Quiñonez also denied the effectiveness of bringing one high-profile speaker to campus.  He said the current “grass-roots format” is working.

“Sadly, this report makes it clear that the administration is more interested in notoriety for Cornell than it is in nurturing the artistic impulses in students,” another professor in the creative arts said in an e-mail, adding, “[The University] is willing to resort to clever stunts rather than creative substance to achieve that goal.”

Interim CCA director Prof. Judith Kellock, music, said she “was particularly disturbed by the lack of transparency and constituency participation” in the creation of the report. She said  the outcome “could have been better for all concerned if there had there been consultation instead of secrecy surrounding a proposal that affects so many students and faculty in so many colleges and departments.”

Some faculty also faulted the make-up of the committee, which they said was unbalanced towards favoring academicians in the arts rather than arts practitioners.

“The makeup of the committee suggested a more administrative or bureaucratic approach rather than people who are actively involved in creating and practicing the arts,” said the professor with a long-standing involvement in the arts at Cornell. This professor added that practitioners “should have been highly represented” on the committee, but were not.

The criticisms of the CCA remodeling come after the administration has faced considerable criticism for its handling of budget cuts to the Theater, Film and Dance department.

The 2009-10 CCA Undergrad Artist of the Year Dorian Bandy ’10 said the change to the CCA “cannot possibly be for the better.”

Bandy listed “life-changing and hugely important events” created by CCA funding that will “cease to exist on campus” if the changes go through.  Bandy said this would be a “terrible loss” for both the student body and the faculty.

On a personal level, Bandy said the CCA’s financial support for him was “invaluable” and allowed him to pursue his music career, as he is now doing in London.

Kleinman, the AAP Dean who chaired the committee that proposed the CCA changes, could not be reached for comment Tuesday.
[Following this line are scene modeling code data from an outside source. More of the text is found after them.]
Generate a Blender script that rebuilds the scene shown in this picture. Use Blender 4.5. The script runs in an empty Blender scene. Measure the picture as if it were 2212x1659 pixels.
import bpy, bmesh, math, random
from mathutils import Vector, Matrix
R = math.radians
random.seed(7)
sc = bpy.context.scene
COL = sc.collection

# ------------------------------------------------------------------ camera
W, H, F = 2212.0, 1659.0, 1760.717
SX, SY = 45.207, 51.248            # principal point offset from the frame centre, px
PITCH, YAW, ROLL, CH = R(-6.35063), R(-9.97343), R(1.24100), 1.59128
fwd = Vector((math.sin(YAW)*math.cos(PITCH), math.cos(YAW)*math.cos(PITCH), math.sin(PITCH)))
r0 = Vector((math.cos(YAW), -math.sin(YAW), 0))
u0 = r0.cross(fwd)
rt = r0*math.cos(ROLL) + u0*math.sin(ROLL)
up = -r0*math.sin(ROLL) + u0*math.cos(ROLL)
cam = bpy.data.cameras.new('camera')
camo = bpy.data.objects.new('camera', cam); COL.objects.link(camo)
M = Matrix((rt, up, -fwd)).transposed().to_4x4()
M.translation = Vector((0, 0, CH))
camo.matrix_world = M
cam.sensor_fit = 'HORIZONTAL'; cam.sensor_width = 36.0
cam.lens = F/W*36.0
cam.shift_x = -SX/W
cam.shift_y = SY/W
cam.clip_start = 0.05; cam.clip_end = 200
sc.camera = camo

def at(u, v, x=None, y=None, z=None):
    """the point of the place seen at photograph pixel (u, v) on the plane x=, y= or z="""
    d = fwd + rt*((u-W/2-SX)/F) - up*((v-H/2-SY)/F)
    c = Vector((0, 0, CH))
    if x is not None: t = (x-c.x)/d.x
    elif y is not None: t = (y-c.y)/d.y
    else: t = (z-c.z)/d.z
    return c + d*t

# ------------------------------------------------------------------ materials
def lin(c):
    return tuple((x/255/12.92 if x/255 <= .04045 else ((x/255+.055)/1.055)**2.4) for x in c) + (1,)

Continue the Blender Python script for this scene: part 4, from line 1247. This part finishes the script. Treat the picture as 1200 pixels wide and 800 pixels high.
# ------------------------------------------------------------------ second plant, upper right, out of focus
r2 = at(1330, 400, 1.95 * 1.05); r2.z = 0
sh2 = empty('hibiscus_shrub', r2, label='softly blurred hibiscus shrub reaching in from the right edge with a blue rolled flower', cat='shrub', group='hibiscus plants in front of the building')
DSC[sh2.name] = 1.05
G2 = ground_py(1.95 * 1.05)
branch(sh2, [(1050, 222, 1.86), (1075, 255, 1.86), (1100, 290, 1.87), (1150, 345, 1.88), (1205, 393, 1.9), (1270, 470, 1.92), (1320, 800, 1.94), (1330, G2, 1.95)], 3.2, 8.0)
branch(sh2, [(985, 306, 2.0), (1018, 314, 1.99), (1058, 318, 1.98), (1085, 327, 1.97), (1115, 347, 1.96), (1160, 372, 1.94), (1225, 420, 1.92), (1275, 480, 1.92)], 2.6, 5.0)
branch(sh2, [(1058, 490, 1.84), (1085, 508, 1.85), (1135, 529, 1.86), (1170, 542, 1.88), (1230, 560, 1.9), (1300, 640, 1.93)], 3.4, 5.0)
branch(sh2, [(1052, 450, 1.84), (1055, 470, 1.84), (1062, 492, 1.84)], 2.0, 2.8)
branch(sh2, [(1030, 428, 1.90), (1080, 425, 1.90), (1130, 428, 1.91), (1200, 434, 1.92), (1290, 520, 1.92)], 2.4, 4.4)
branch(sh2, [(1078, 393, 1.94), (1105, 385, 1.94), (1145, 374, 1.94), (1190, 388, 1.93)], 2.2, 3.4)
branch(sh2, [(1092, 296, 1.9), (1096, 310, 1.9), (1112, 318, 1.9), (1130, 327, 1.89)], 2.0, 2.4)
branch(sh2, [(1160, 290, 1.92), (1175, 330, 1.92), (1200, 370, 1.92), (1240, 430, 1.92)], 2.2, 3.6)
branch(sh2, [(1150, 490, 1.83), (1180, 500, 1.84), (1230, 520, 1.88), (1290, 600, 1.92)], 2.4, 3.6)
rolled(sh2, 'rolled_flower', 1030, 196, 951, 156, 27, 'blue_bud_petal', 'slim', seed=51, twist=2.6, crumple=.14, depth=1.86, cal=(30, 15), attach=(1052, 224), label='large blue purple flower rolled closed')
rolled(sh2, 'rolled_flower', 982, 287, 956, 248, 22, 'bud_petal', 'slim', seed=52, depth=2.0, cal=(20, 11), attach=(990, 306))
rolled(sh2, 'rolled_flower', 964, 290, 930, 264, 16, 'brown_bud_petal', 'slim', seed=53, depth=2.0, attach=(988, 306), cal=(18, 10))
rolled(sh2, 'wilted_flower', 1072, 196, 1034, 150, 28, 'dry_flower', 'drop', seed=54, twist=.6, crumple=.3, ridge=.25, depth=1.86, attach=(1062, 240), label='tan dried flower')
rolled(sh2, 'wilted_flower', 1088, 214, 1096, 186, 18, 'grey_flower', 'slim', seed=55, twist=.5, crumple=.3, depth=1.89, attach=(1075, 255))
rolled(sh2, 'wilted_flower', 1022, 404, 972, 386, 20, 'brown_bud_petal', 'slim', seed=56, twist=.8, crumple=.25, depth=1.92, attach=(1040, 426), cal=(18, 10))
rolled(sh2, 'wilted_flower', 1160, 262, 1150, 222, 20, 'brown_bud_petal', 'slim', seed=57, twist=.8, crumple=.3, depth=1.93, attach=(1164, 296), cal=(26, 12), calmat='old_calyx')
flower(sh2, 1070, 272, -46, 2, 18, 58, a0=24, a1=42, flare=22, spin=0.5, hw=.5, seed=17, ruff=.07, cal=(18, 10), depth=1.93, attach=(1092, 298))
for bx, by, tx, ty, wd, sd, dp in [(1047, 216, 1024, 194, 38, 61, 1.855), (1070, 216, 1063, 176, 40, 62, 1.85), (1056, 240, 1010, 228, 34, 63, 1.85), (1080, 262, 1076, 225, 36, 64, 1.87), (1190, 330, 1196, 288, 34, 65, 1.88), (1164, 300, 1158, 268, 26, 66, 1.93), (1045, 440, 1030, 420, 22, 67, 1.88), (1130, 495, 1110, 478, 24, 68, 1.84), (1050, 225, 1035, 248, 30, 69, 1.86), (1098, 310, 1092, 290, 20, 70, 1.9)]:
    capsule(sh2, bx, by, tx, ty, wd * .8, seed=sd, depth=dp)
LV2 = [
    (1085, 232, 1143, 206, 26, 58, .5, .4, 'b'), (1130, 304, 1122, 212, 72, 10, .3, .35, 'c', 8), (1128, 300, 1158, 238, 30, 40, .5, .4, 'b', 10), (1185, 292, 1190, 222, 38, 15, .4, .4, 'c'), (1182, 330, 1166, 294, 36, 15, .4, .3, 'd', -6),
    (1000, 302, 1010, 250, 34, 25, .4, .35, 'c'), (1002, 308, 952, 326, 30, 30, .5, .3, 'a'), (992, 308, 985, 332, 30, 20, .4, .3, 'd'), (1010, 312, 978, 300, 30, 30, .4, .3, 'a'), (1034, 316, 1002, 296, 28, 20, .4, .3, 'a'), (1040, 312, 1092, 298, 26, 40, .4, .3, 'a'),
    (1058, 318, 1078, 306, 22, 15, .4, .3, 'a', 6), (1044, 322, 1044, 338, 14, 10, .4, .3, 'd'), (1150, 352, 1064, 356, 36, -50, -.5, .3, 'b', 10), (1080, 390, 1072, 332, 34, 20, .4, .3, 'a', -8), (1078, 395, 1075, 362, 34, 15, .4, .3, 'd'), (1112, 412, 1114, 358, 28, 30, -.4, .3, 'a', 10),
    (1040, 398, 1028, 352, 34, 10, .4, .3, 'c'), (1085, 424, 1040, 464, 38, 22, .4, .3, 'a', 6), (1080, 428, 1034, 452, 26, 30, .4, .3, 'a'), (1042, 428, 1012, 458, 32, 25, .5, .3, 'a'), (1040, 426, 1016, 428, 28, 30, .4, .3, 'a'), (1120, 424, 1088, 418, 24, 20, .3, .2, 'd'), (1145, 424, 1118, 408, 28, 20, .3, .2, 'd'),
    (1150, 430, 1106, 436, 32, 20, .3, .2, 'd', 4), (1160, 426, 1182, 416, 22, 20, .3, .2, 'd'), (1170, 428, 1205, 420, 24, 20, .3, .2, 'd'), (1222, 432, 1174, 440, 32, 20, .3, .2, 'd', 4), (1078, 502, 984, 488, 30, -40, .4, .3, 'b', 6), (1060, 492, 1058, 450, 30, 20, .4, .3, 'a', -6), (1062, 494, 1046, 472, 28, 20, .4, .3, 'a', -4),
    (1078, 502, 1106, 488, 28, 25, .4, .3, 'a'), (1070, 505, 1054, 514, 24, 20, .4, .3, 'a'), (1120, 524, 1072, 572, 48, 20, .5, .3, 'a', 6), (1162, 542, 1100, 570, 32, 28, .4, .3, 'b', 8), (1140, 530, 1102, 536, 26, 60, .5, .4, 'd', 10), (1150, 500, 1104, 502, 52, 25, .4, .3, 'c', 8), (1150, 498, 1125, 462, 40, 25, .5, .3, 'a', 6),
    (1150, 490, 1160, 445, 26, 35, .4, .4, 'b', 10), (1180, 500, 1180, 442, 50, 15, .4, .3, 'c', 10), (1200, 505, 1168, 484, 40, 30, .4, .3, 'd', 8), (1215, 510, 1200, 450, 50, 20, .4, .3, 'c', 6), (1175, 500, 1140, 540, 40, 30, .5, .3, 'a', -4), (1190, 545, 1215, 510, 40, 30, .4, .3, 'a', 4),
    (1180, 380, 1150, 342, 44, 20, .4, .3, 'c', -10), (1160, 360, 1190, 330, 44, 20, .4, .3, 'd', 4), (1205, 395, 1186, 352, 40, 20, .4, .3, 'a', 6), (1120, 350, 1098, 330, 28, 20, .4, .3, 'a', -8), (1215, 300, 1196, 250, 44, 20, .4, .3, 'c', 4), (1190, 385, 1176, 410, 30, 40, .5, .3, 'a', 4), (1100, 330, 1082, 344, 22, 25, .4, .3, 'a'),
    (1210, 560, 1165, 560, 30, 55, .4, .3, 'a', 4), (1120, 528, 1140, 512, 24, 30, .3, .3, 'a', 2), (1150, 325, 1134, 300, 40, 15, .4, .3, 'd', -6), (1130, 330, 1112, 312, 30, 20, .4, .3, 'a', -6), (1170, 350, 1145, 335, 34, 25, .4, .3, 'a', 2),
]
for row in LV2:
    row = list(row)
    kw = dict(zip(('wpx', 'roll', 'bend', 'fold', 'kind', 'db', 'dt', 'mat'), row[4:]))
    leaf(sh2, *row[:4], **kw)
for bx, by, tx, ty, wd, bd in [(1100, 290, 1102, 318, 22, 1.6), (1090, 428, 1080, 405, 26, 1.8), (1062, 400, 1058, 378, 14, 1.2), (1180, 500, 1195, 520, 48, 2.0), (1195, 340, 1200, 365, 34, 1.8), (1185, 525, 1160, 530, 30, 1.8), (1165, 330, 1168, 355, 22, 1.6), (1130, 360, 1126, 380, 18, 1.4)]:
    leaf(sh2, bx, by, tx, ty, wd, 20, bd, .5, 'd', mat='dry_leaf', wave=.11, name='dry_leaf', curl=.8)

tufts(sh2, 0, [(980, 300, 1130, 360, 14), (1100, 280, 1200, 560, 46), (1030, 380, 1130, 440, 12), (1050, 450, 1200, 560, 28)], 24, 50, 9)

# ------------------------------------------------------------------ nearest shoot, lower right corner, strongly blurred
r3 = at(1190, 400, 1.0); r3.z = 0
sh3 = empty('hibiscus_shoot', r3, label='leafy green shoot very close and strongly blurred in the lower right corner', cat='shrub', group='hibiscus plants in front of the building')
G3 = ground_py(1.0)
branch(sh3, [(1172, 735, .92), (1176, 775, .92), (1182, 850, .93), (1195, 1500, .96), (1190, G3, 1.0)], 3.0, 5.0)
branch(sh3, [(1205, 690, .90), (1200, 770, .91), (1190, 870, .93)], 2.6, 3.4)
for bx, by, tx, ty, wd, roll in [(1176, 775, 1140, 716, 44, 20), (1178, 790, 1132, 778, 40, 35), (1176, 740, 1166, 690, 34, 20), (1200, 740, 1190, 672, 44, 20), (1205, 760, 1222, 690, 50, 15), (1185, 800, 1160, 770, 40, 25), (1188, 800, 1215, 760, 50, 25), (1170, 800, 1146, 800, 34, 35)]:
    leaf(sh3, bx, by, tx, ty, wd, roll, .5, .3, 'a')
Kleinman was unavailable because he was out of town, his assistant said.

CCA Review Committee member Frank Robinson, director of the Johnson Museum, said the plan  was “worth trying for two to three years,” but said if it does not work “we can go back to something else.”

“This big project will benefit lots and lots of people [and] people will become more aware of arts as a living, breathing presence right here in Ithaca and on campus,” Robinson said.

He stressed that the Eissner Award, given annually to an exceptional alumnus artist, would still exist and function as a means of promoting art on campus.

Provost Fuchs also defended the plan. He said the significant event will “almost certainly have student engagement in planning, envisioning and following through.”

He added, “My expectation is that within units there will still be opportunities for students to write proposals and have small projects funded.”

Fuchs acknowledged that there is “a lot of concern about the small grants continuing in the long term,” but said, “I think we can have the best of both worlds by having units support the small grants and the provost’s office support large events.

Some professors did not share his optimism, particularly the hope that, in two years, the colleges will continue to fund the grants in the absence of continued funding from the Provost.

Although the report says “support can be backfilled by department chairs and college deans with internal support programs,” another member of the arts community who preferred to remain anonymous wrote she believes this “seems unlikely” in the current climate.

The current grant system, 37 percent of the CCA’s budget, funds an average of 52 grants a year; in 2008-09, 46 grants were awarded with an average grant of $1480, totaling $68,050, according to the report.  On average, 32 of these grants go to faculty, 10 to students, four to staff, and three to student organizations. The grants are distributed across four different colleges and two organizations — the Cornell Cinema and the Johnson Art Museum.

The report also contains recommendations for how to streamline funding and reduce administrative overhead.